Third-Person Limited Point of View
This note is
a summary of part of chapter 7 of Master
Class in Fiction Writing (2005) by Adam Sexton. I think he clearly defines
this POV, although I am not so sure how well his “rules” are followed, for
example, by British writers. Sexton, according to the back cover, “teaches
writing at the New School and New York University. He has also written on arts
and entertainment for the New York Times,
the Village Voice, and the Boston Phoenix.”
The Rules of Third-Person Limited POV
2. This perspective admits only the observations, thoughts and feelings of one character, and in this respect it is like the first-person POV, and they are in many respects interchangeable. The Third-Person POV is equally restricted regarding the information available to the storyteller as is the First-Person POV. In neither case can the narrator read another character’s mind, nor can he know what is going on behind the POV character’s back (unless that character has some way to know).
3. The narrator cannot tell things about the POV character that he doesn’t know himself; for example, that he is selfish in little ways, or that he is not as athletic as he thinks. Commentary, interpretation, and judgment would be an intrusion of the narrator into the story.
4. In first-person POV, the narrator is stuck with the language and syntax of that POV character, because she is the storyteller. However, in the third-person POV perspective, although the narrator has no more information than the POV character, the POV character is not the storyteller—an external narrator is. The result is that the diction and syntax are unrestricted, so the narrator can use any word choice or any sentence structure he wishes to relate the story, provided that he never includes any information unavailable to the POV character.
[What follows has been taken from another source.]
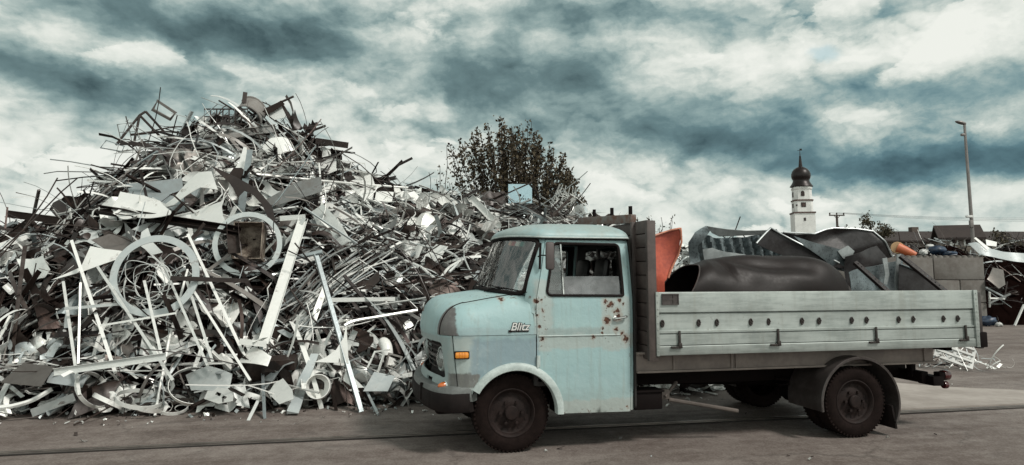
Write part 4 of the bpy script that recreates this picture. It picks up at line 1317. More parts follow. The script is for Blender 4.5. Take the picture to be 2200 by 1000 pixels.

a. A girl’s first day at school told from in first-person POV is restricted to the child’s diction and syntax: I don’t want to go to school. My tummy hurts. I’m scared of the big building. I’m scared of the other boys and girls.
b. In third-person POV it is not restricted to the child’s language and capacity to articulate: She dreads going to school, a dread that manifests itself physically as nausea. The public-school building, its façade looming blankly above the sidewalk and lawn before it, oppresses her; the alien faces, voices, gestures of her new classmates—at least as she has imagined them—intimidate her.5. Although children cannot label states like oppression and intimidation, that doesn’t mean they cannot experience them. The first-person forbids inclusion of such labels; the third-person does not. The example in 4b doesn’t share information unavailable to the girl even though the language used to express that information is beyond her. This capacity of the third-person POV permits a story to be told from the perspective of an animal insofar as an animal can observe, feel and think in some rudimentary way.
6. A third-person POV storyteller may choose to use the language of the POV character (e.g. for the sake of intimacy): She’s doesn’t want to go to school. Her tummy hurts. She’s scared of the big buildings. She’s scared of the other boys and girls. This approach is sometimes referred to as close limited third-person POV.
7. A third-person storyteller can use the character’s language and his own with the objective of creating an effect that is intimate and nuanced: Her tummy hurts. She dreads attending school, a dread that manifests itself physically as nausea. She’s scared. Scared of the big building, its facade looming blankly above the sidewalk and lawn before it, oppressing her. Scared of the alien faces, scared of the voices, scared of the gestures of the other boys and girls—at least as she has imagined them. She’s scared and her tummy hurts.
8. A storyteller is free to use multiple POVs serially. Only one POV per scene and the above rules apply to that scene. The shift to another POV is signaled by a new scene or chapter. There are never two or more POVs available to the storyteller at any given time.